Say I have 12 registers. How many bits must be reserved in the machine code instruction order to address any of these 12 registers?

It takes ceil(log2(12)) bits to encode 1 of 12 possibilities in a normal fixed-width field.

But does having fewer than a power of 2 registers let us save any bits in an instruction with multiple register operands? Yes, in this case.

A 3-register instruction has 12^3 = 1728 possible permutations of registers. But using 3 separate 4-bit fields would give us 2^(4*3) = 4096 possible encodings. So there's 1 redundant bit, because 2^11 = 2048 which is still greater than 1728. However, encoding all 3 register selectors into one 11-bit field would require much more complex decoding.

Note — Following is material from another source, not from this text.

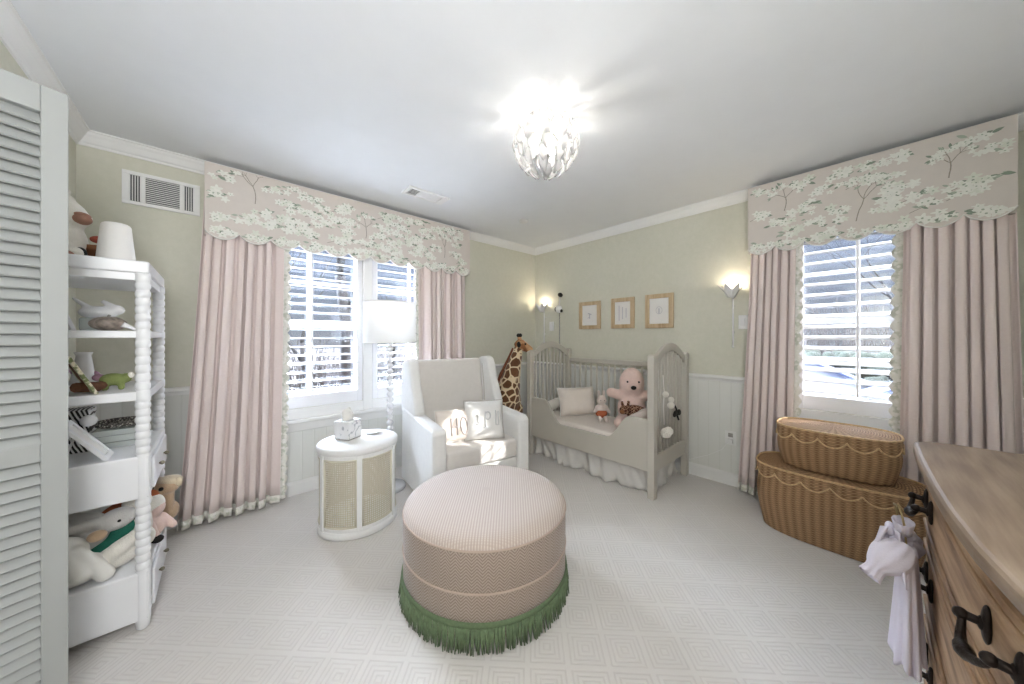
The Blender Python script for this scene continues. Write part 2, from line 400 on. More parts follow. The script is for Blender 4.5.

A 2-register instruction needs 12^2 = 144 unique register encodings. But here, 2^(4*2) = 256, and the next lowest power of 2 (128) isn't big enough.

Probably your best bet is to use 4-bit fields, and use the 13..15 register encodings for something else. e.g. an escape code that means it's actually a different instruction. Or if you don't need that much instruction coding space, simplify the decoders and leave your instruction format redundant.

Or really your best bet is to have a power-of-2 number of registers, so you don't waste coding space. There's a reason that basically every modern register machine has a power-of-2 number of registers.

Registers don't store "4 digit base 16 numbers", that's how you can interpret content of such register (seems you mean 16 bit register which when interpreted as hexadecimal integer can store values 0000..FFFF).

But the registers themselves are implemented in HW from bits (0 or 1 value). 16 bit register has 16 bits. Nothing about digits, hexadecimal, etc... those are all features of particular interpretation and interpretation is done either by code using the value in register, or tools used to view content of register.

Anyway, "addressing" register is not relevant in any way to the register content capabilities! The question is to address 12 registers, so for simplicity you can start by giving them names/addresses like 0,1,2,..,11 - how many bits must be reserved to encode that?

How much information can store 1 bit? 0 or 1 = 2 options.

Two bits can store these bit patterns 00, 01, 10, 11 = 4 options.

Three bits can store 000, 001, 010, 100, 011, 101, 110, 111 = 8 options. (notice, that would you interpret those bits as integer value encoded in binary, I did wrote 0, 1, 2, 4, 3, 5, 6, 7 ... in that (dis)order ... but when designing CPU you will hardly bother to interpret the register selection bits as integer, it's more like "pattern matching", if register "example1" has pattern 101 inside CPU, then that's how the assembler has to convert source into machine code)

etc...

It's very common to show content of register as hexadecimal values, because then 1 digit is formed by 4 bits, so the programmer debugging the code can easily "see" single bits, if he needs it, but the "hexadecimal number" is only interpretation of the bit pattern stored in register, it's not part of the information encoded. Encoded are only the bit values.